In the water treatment apparatus illustrated in Figure 11 the ozone generator 27 is supplied with the high voltage at high frequency by an electronic unit 54 having a mains input 56 and a battery input 57, used alternatively. Water supplied through a conduit 58 entrains ozonised air from the pipe 28 in a venturi 59, and the mixture of ozone and water discharged into the bottom of a vessel 61 in which the ozone dissolves in the water. Undissolved ozonised air escapes through a vent 62. The water flows from the top of the vessel 61 through an electrolyser 63 having upper and lower plate electrodes 64, 66 between which the water flows. The electronic unit 54 applies a low voltage at low frequency (e.g. 6 to 12 volts with polarity changes taking place at intervals measured in seconds or minutes) across the electrodes 64, 66, in order to generate hypochlorite ions from chloride ions present in the water. If the natural chloride content of the water is too low, it may be increased by adding common salt (e.g. in the vessel 61). A switch 67 is provided, for disconnecting the electrolyser 63 from the unit 54. This operation may be manual or can be controlled by a chlorine sensing device in the body of water which is fed by the electrolyser 63.

Claims (14)

1. Apparatus for generating ozone, comprising a compressor having an inlet communicating with the ambient air and an outlet for compressed air at above ambient temperature; a heat exchanger for cooling the compressed air by heat exchange with ambient air; a water trap in which water which has condensed during cooling of the compressed air separates from the compressed air; two elongate desiccators; first valve means for selectively connecting one end of one desiccator to the compressed air outlet of the water trap and connectinSone end of the other desiccator to an air discharge outlet and vice versa; an expansion valve having a compressed air inlet and an expanded air outlet; second valve means for selectively connecting the other end of the said one desiccator to the compressed air inlet of the expansion valve and disconnecting the other end of the said other desiccator from the compressed air inlet of the expansion valve, and vice versa; control means for reversing the operation of each of the first and second valve means; means for supplying surplus air from the said other end of the desiccator which is under pressure to the said other end of the desiccator which is not under pressure; an ozone generator comprising an inner tubular electrode, an outer tubular electrode, and a tubular insulator of dielectric material disposed between the electrodes and forming with at least one of them an elongate passageway communicating at one end with the expanded air outlet of the expansion valve and at the other end with an ozonised air outlet; and electronic means for applying a high voltage across the electrodes so as to cause a glow discharge in the passageway.

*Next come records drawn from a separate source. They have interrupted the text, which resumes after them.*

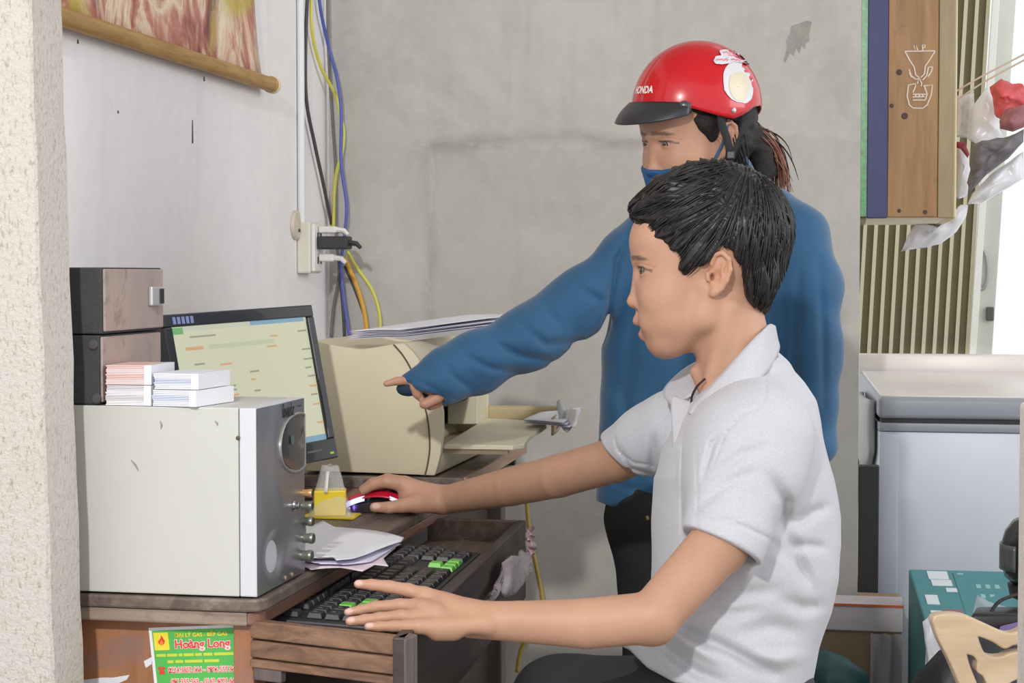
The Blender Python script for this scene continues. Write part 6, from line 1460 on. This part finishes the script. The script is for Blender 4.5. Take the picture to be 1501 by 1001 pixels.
decal('sticker', [(1061, 132), (1060, 108), (1068, 94), (1084, 90), (1096, 98), (1102, 114), (1103, 136), (1098, 148), (1088, 151), (1072, 146)], .0014, m_sti)
lab(decal('sticker_face', [(1068, 128), (1070, 112), (1084, 106), (1094, 113), (1097, 128), (1093, 143), (1086, 149), (1073, 142)], .0021, mat('sticker_cream', lin(214, 203, 176), .35)), 'plain cream oval of the sticker')
decal('sticker_banner', [(1045, 90), (1049, 84), (1056, 82), (1054, 76), (1062, 74), (1080, 77), (1091, 83), (1098, 94), (1092, 96), (1080, 92), (1064, 94), (1050, 95)], .0024, m_sti)
for a_, b_ in (((1058, 78), (1084, 82)), ((1049, 89), (1066, 89)), ((1070, 88), (1090, 91)), ((1066, 82), (1080, 84))):
    MB().tube([sh_at(a_[0]+(b_[0]-a_[0])*t_, a_[1]+(b_[1]-a_[1])*t_+.9*math.sin(t_*22), .0027) for t_ in np.linspace(0, 1, 14)], .0010, 5).build('banner_mark', mat('sticker_pink', lin(226, 120, 140), .4), ho, True)
# maker's lettering across the brow of the shell
c_u = bpy.data.curves.new('lettering', 'FONT'); c_u.body = 'HONDA'; c_u.size = 17; c_u.align_x = 'CENTER'; c_u.align_y = 'CENTER'; c_u.offset = .5
tmp = bpy.data.objects.new('lettering', c_u); COL.objects.link(tmp); me = bpy.data.meshes.new_from_object(tmp.evaluated_get(bpy.context.evaluated_depsgraph_get())); bpy.data.objects.remove(tmp)
bm_ = bmesh.new(); bm_.from_mesh(me); bmesh.ops.triangulate(bm_, faces=bm_.faces[:]); r0 = np.array(root_of(ho))
for v_ in bm_.verts: v_.co = Vector(shell(v_.co.x/118.+.0, 299-v_.co.y, .0012)-r0)
bm_.to_mesh(me); bm_.free(); me.materials.clear(); me.materials.append(mat('lettering_white', lin(240, 236, 236), .4)); me.name = 'lettering'
o = bpy.data.objects.new('lettering', me); COL.objects.link(o); o.parent = ho
# chin straps
for pts in ([WFr.p(1018, 350, 97), WFr.p(1022, 372, 92), WFr.p(1032, 396, 89), WFr.p(1040, 424, 84), WFr.p(1034, 455, 74), WFr.p(1010, 490, 60)], [WFr.p(1088, 352, 90), WFr.p(1080, 376, 90), WFr.p(1066, 402, 90), WFr.p(1050, 428, 85), WFr.p(1038, 452, 76)]):
    MB().tube(pts, .008, 8, flat=.22, up=WFr.A[1], smooth=5).build('chin_strap', m_strap, ho, True)
MB().box(WFr.p(1040, 430, 88)-.007, WFr.p(1040, 430, 88)+.007, .002).build('strap_slider', m_hblk, ho)
print('woman', _t.time()-T0)
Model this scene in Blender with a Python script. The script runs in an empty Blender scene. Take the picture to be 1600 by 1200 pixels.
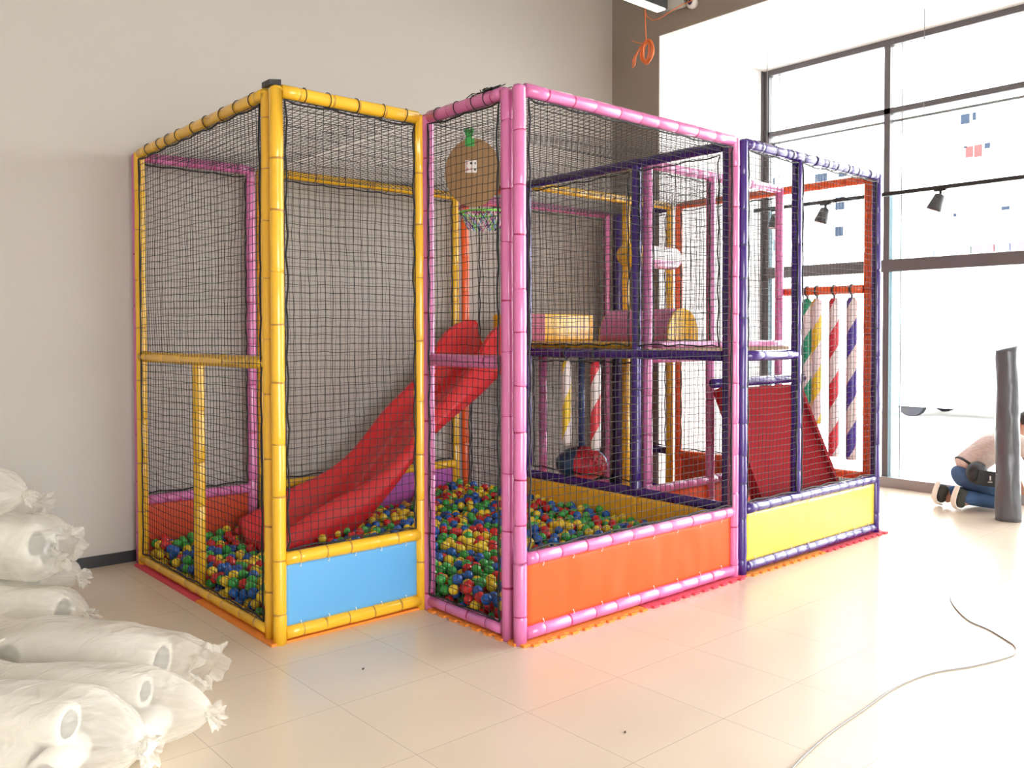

2. Apparatus as claimed in claim 1 , in which the electronic means applies a high frequency voltage across the electrodes.

3. Apparatus as claimed in claim 1 or 2, in which the desiccators comprise molecular sieves.

4. An ozone generator comprising an inner tubular electrode, an outer tubular electrode, and a tubular insulator of dielectric material disposed between the electrodes and forming with at least one of them an elongate passageway in which a glow discharge is to be produced by the application of a high voltage across the electrodes, the passageway communicating at one end with an air inlet and at the other end with an ozonised air outlet, the electrode surface delimiting the passageway being provided with grooving extending over at least a major part of the area facing the other electrode.

5. An ozone generator as claimed in claim 4, in which the grooving comprises a helical groove or circumferential annular grooves.

6. An ozone generator as claimed in claim 4 or 5, in which the grooving comprises longitudinal grooves.

7. An ozone generator as claimed in any of claims 4 to 6, in which the electrodes define two said passageways, respectively, with the insulator, the inner surface of the outer electrode and the outer surface of the inner electrode both being provided with grooving.

8. A method of treating water, comprising passing air through a glow discharge to ozonise it, introducing the ozonised air into water, and subjecting the resulting water to electrolysis generating hypochlorite ions from chloride ions present in the water.

9. Apparatus for treating water, comprising an ozone generator having two electrodes and an insulator of dielectric material disposed between the electrodes and forming with at least one of them a passageway communicating between an air inlet and an ozonised air outlet: a water conduit; means for introducing the ozonised air into water in the conduit; an electrolyser to which water is supplied by the conduit, the electrolyser having two electrodes between which the water flows; an electronic means for applying a high voltage across the electrodes of the ozone generator to produce the glow discharge and for applying a low voltage across the electrodes of the electrolyser to generate hypochlorite ions from chloride ions present in the water.

10. Apparatus as claimed in claim 9, in which the high voltage is at high frequency.

1 Apparatus as claimed in claim 9 or 10, in which the low voltage is at low frequency.

12. Apparatus for generating ozone, substantially as described with reference to, and as shown in, the accompanying drawings.

13. An ozone generator substantially as described with reference to, and as shown in, the accompanying drawings.

14. A method of treating water substantially as described with reference to Figure 11 of the accompanying drawings.

1 5. Apparatus for treating water substantially as described with reference to, and as shown in, Figure 11 of the accompanying drawings.